* **Prompt**
Provide an exact copy of the data, excluding the images.

* **Provided material**
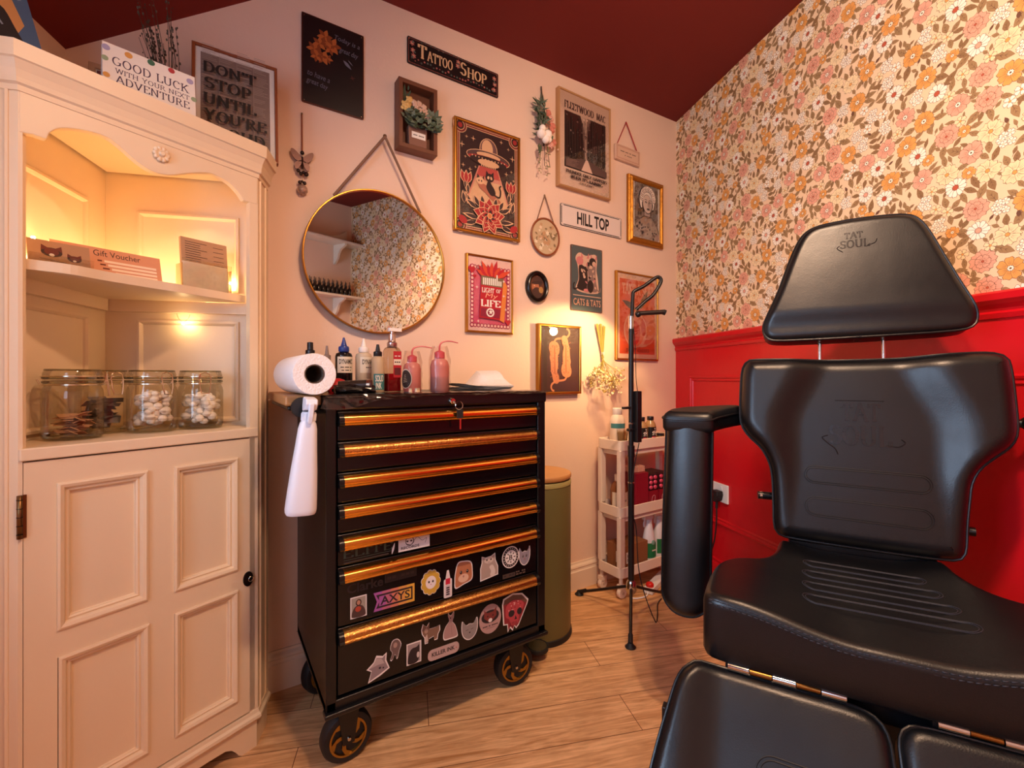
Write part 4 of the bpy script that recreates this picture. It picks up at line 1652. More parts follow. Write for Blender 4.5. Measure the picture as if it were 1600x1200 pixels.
# tiny plaque on a ribbon
t = thing('hanging_plaque', 'tiny cream plaque hung from a thin red ribbon near the corner', 'plaque', (1.744, -.002, 2.061))
b = MB()
b.box(-.086, .086, -.016, -.002, 0, .075, mat('cream_plaque', '#dcb79c', .6))
pl_ = b.obj('plaque_board', t, bevel=.002)
b = Art()
for r in (.006, .010):
    b.frame(-.086 + r, .086 - r, r, .075 - r, .0012, m_rose)
b.text('---- --- -- ----', -.055, .055, .043, .047, m_ink, 'sans')
b.text('- ----', -.025, .025, .027, .030, m_ink, 'sans')
b.v = [(x, y - .0162, z) for x, y, z in b.v]
b.obj('lettering', pl_)
b = MB()
m_rib = mat('red_ribbon', '#a3161c', .5)
for s_ in (-1, 1):
    b.tube([(s_ * .075, -.009, .07), (-.004, -.006, .205)], .0026, m_rib, 6)
b.ball((-.004, -.004, .205), .004, m_wire, 8)
b.obj('ribbon', t)


# portrait in an antique gold frame
def portrait(a, w_, h_):
    g = [hexm(c) for c in ('#d8c3b4', '#a8938a', '#6d5a56', '#3d2e2d', '#241a1b')]
    a.rect(-.09, .09, .03, h_ - .03, g[2])
    rnd = random.Random(31)
    for k in range(26):
        a.ell(rnd.uniform(-.085, .085), rnd.uniform(.04, .31), rnd.uniform(.006, .018), rnd.uniform(.01, .03), g[rnd.choice([2, 3, 3])], 10)
    a.poly(cr([(-.085, .03), (-.08, .10), (-.045, .13), (-.02, .145), (.03, .145), (.06, .12), (.085, .09), (.085, .03)], 30), g[1])
    for k in range(30):
        a.star(rnd.uniform(-.075, .075), rnd.uniform(.035, .11), rnd.uniform(.004, .010), g[rnd.choice([2, 3])], 5, .5, rnd.uniform(0, 90))
    a.poly([(-.02, .15), (.022, .15), (.026, .19), (-.02, .19)], g[1])
    hair = hexm('#e6d9cb')
    a.poly(cr([(-.052, .19), (-.060, .225), (-.056, .262), (-.036, .292), (.0, .302), (.038, .296), (.060, .268), (.062, .228), (.054, .192), (.040, .180), (.044, .215), (.0, .25), (-.036, .215), (-.036, .182)], 60), g[4])
    a.poly(cr([(-.048, .192), (-.056, .225), (-.052, .260), (-.034, .288), (.0, .298), (.036, .292), (.056, .266), (.058, .228), (.050, .195), (.042, .188), (.044, .22), (.0, .255), (-.036, .22), (-.038, .188)], 60), hair)
    a.ell(.003, .212, .036, .050, g[4], 24, rot=6)
    a.ell(.003, .213, .034, .047, hexm('#cdb7a8'), 24, rot=6)
    a.ell(.020, .206, .011, .028, g[1], 16, rot=12)
    for k in range(15):
        t_ = 190 - k * 200 / 14
        cx_, cz_ = .004 + .044 * math.cos(RAD(t_)), .245 + .044 * math.sin(RAD(t_))
        a.ell(cx_, cz_, .0155, .0135, g[3], 14, rot=t_)
        a.ell(cx_ + .001, cz_ + .001, .0145, .0125, hair if k % 2 else g[0], 14, rot=t_)
        a.line(cr([(cx_ - .008, cz_ - .004), (cx_, cz_ + .005), (cx_ + .007, cz_), (cx_ + .001, cz_ - .005)], 12, False), .0016, g[2])
    for s_ in (-1, 1):
        a.ell(.003 + s_ * .014, .220, .0085, .0042, g[4], 12, rot=s_ * 8)
        a.ell(.003 + s_ * .014, .2195, .003, .002, hair, 8)
        a.line(cr([(.003 + s_ * .006, .230), (.003 + s_ * .015, .234), (.003 + s_ * .024, .231)], 8, False), .0022, g[4])
    a.line([(.005, .218), (.002, .202), (.008, .200)], .0016, g[2])
    a.ell(.005, .186, .0115, .0052, g[4], 14)
    a.line([(-.006, .187), (.016, .187)], .0009, hair)
    a.line(cr([(-.05, .13), (-.02, .148), (.003, .138), (.03, .148), (.055, .125)], 20, False), .002, g[3])


m_antq = mat('antique_gold', '#b5792c', .38, .85, var=.15, vs=40, bump=.2, bs=120)
picture('portrait_print', 'grey portrait of a curly haired woman in a wide antique gold frame', 'picture', 1.750, 2.017, 1.667, 2.010, .026, .030, m_antq, portrait, m_paper,
        prof=[(0, 0), (0, -.014), (.004, -.018), (.008, -.017), (.012, -.022), (.017, -.026), (.022, -.024), (.026, -.020), (.028, -.021), (.030, -.018), (.030, -.010)], rebate=.012)

m_enam = mat('white_enamel', '#e9d8cf', .3)


def hill(a, w_, h_):
    for i in range(4):
        pass
    a.frame(-w_ / 2 + .006, w_ / 2 - .006, .006, h_ - .006, .0038, m_blk)
    for sx in (-1, 1):
        for z in (.008, h_ - .008):
            a.rect(sx * (w_ / 2 - .010) - .006, sx * (w_ / 2 - .010) + .006, z - .004, z + .004, m_enam)
    a.text('HILL TOP', -.098, .108, .020, .079, m_blk, 'sans', bold=.03)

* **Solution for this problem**
Write part 4 of the bpy script that recreates this picture. It picks up at line 1652. More parts follow. Write for Blender 4.5. Measure the picture as if it were 1600x1200 pixels.
# tiny plaque on a ribbon
t = thing('hanging_plaque', 'tiny cream plaque hung from a thin red ribbon near the corner', 'plaque', (1.744, -.002, 2.061))
b = MB()
b.box(-.086, .086, -.016, -.002, 0, .075, mat('cream_plaque', '#dcb79c', .6))
pl_ = b.obj('plaque_board', t, bevel=.002)
b = Art()
for r in (.006, .010):
    b.frame(-.086 + r, .086 - r, r, .075 - r, .0012, m_rose)
b.text('---- --- -- ----', -.055, .055, .043, .047, m_ink, 'sans')
b.text('- ----', -.025, .025, .027, .030, m_ink, 'sans')
b.v = [(x, y - .0162, z) for x, y, z in b.v]
b.obj('lettering', pl_)
b = MB()
m_rib = mat('red_ribbon', '#a3161c', .5)
for s_ in (-1, 1):
    b.tube([(s_ * .075, -.009, .07), (-.004, -.006, .205)], .0026, m_rib, 6)
b.ball((-.004, -.004, .205), .004, m_wire, 8)
b.obj('ribbon', t)


# portrait in an antique gold frame
def portrait(a, w_, h_):
    g = [hexm(c) for c in ('#d8c3b4', '#a8938a', '#6d5a56', '#3d2e2d', '#241a1b')]
    a.rect(-.09, .09, .03, h_ - .03, g[2])
    rnd = random.Random(31)
    for k in range(26):
        a.ell(rnd.uniform(-.085, .085), rnd.uniform(.04, .31), rnd.uniform(.006, .018), rnd.uniform(.01, .03), g[rnd.choice([2, 3, 3])], 10)
    a.poly(cr([(-.085, .03), (-.08, .10), (-.045, .13), (-.02, .145), (.03, .145), (.06, .12), (.085, .09), (.085, .03)], 30), g[1])
    for k in range(30):
        a.star(rnd.uniform(-.075, .075), rnd.uniform(.035, .11), rnd.uniform(.004, .010), g[rnd.choice([2, 3])], 5, .5, rnd.uniform(0, 90))
    a.poly([(-.02, .15), (.022, .15), (.026, .19), (-.02, .19)], g[1])
    hair = hexm('#e6d9cb')
    a.poly(cr([(-.052, .19), (-.060, .225), (-.056, .262), (-.036, .292), (.0, .302), (.038, .296), (.060, .268), (.062, .228), (.054, .192), (.040, .180), (.044, .215), (.0, .25), (-.036, .215), (-.036, .182)], 60), g[4])
    a.poly(cr([(-.048, .192), (-.056, .225), (-.052, .260), (-.034, .288), (.0, .298), (.036, .292), (.056, .266), (.058, .228), (.050, .195), (.042, .188), (.044, .22), (.0, .255), (-.036, .22), (-.038, .188)], 60), hair)
    a.ell(.003, .212, .036, .050, g[4], 24, rot=6)
    a.ell(.003, .213, .034, .047, hexm('#cdb7a8'), 24, rot=6)
    a.ell(.020, .206, .011, .028, g[1], 16, rot=12)
    for k in range(15):
        t_ = 190 - k * 200 / 14
        cx_, cz_ = .004 + .044 * math.cos(RAD(t_)), .245 + .044 * math.sin(RAD(t_))
        a.ell(cx_, cz_, .0155, .0135, g[3], 14, rot=t_)
        a.ell(cx_ + .001, cz_ + .001, .0145, .0125, hair if k % 2 else g[0], 14, rot=t_)
        a.line(cr([(cx_ - .008, cz_ - .004), (cx_, cz_ + .005), (cx_ + .007, cz_), (cx_ + .001, cz_ - .005)], 12, False), .0016, g[2])
    for s_ in (-1, 1):
        a.ell(.003 + s_ * .014, .220, .0085, .0042, g[4], 12, rot=s_ * 8)
        a.ell(.003 + s_ * .014, .2195, .003, .002, hair, 8)
        a.line(cr([(.003 + s_ * .006, .230), (.003 + s_ * .015, .234), (.003 + s_ * .024, .231)], 8, False), .0022, g[4])
    a.line([(.005, .218), (.002, .202), (.008, .200)], .0016, g[2])
    a.ell(.005, .186, .0115, .0052, g[4], 14)
    a.line([(-.006, .187), (.016, .187)], .0009, hair)
    a.line(cr([(-.05, .13), (-.02, .148), (.003, .138), (.03, .148), (.055, .125)], 20, False), .002, g[3])


m_antq = mat('antique_gold', '#b5792c', .38, .85, var=.15, vs=40, bump=.2, bs=120)
picture('portrait_print', 'grey portrait of a curly haired woman in a wide antique gold frame', 'picture', 1.750, 2.017, 1.667, 2.010, .026, .030, m_antq, portrait, m_paper,
        prof=[(0, 0), (0, -.014), (.004, -.018), (.008, -.017), (.012, -.022), (.017, -.026), (.022, -.024), (.026, -.020), (.028, -.021), (.030, -.018), (.030, -.010)], rebate=.012)

m_enam = mat('white_enamel', '#e9d8cf', .3)


def hill(a, w_, h_):
    for i in range(4):
        pass
    a.frame(-w_ / 2 + .006, w_ / 2 - .006, .006, h_ - .006, .0038, m_blk)
    for sx in (-1, 1):
        for z in (.008, h_ - .008):
            a.rect(sx * (w_ / 2 - .010) - .006, sx * (w_ / 2 - .010) + .006, z - .004, z + .004, m_enam)
    a.text('HILL TOP', -.098, .108, .020, .079, m_blk, 'sans', bold=.03)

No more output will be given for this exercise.